DATASET CONTENT:

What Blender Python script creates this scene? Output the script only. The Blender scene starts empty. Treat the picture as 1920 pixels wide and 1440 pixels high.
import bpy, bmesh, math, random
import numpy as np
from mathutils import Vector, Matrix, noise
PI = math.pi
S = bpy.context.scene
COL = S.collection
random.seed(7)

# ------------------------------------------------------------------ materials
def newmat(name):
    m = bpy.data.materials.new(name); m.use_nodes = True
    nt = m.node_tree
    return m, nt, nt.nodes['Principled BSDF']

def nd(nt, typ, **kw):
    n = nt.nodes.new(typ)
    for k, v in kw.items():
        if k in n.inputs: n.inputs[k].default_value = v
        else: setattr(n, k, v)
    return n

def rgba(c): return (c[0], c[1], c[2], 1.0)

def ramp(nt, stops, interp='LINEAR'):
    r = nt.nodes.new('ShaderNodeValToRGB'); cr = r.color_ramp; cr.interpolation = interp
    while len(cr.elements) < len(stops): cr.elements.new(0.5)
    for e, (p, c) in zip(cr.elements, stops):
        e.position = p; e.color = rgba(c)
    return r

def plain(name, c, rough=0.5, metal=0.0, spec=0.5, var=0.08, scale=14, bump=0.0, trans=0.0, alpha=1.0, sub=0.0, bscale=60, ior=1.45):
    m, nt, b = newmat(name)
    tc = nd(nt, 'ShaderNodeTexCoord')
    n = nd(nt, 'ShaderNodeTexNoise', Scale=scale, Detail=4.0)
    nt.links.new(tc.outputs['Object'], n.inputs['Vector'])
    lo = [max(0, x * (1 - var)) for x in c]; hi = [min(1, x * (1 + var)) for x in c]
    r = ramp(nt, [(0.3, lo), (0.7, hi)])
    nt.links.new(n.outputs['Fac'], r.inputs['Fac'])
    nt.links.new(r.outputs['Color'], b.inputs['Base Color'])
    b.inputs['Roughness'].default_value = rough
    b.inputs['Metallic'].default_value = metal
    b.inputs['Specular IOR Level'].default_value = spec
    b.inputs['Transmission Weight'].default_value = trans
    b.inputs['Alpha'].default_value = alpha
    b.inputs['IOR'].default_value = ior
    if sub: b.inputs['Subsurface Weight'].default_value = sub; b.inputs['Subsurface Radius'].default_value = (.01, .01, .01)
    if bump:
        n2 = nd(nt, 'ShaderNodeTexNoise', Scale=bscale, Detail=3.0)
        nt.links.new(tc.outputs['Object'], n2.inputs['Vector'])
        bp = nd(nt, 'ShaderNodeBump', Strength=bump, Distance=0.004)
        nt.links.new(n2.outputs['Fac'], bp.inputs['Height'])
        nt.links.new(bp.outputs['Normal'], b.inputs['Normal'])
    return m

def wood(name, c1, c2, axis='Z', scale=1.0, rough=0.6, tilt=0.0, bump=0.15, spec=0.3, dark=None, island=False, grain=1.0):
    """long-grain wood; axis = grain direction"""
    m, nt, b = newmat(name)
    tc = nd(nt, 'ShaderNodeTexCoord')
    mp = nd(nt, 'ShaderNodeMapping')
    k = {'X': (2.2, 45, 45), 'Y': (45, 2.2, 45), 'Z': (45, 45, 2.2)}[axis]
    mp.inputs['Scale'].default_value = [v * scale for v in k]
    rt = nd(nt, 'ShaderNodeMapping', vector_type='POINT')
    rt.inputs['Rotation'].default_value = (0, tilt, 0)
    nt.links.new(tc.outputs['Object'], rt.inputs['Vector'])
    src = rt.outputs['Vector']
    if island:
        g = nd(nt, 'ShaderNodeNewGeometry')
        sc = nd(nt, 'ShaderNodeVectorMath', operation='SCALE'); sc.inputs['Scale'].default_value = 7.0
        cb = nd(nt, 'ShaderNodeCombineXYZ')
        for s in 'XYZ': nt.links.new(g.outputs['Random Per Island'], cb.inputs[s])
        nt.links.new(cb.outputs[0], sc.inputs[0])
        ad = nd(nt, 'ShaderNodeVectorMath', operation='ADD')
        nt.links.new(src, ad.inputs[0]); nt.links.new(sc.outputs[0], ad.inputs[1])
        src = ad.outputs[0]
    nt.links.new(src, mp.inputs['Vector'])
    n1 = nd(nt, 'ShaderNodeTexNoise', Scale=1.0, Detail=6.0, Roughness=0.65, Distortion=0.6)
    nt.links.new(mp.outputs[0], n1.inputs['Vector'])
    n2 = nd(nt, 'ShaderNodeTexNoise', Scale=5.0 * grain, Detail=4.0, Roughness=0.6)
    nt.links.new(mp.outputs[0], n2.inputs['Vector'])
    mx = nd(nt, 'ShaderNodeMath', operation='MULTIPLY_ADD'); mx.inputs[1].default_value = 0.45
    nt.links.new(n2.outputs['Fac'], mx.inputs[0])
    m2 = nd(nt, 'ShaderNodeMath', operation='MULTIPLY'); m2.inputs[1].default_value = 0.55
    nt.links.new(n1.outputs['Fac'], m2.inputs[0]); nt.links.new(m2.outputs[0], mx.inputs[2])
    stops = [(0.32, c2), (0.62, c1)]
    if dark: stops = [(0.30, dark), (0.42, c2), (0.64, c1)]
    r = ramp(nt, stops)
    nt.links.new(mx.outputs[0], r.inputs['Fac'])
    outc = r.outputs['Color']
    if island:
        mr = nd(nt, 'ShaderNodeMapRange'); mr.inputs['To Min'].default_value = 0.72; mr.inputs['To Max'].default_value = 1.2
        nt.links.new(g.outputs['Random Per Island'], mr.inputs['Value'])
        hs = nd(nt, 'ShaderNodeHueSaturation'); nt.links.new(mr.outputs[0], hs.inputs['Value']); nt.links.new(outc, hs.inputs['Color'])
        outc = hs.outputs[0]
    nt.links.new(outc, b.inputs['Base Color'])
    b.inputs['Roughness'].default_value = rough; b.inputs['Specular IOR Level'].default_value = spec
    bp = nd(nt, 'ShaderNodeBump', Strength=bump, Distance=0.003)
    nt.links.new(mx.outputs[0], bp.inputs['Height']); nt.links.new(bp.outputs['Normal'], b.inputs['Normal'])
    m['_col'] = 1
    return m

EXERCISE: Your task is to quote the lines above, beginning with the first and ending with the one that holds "random.seed(7)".

RESPONSE FOR THIS EXERCISE:
What Blender Python script creates this scene? Output the script only. The Blender scene starts empty. Treat the picture as 1920 pixels wide and 1440 pixels high.
import bpy, bmesh, math, random
import numpy as np
from mathutils import Vector, Matrix, noise
PI = math.pi
S = bpy.context.scene
COL = S.collection
random.seed(7)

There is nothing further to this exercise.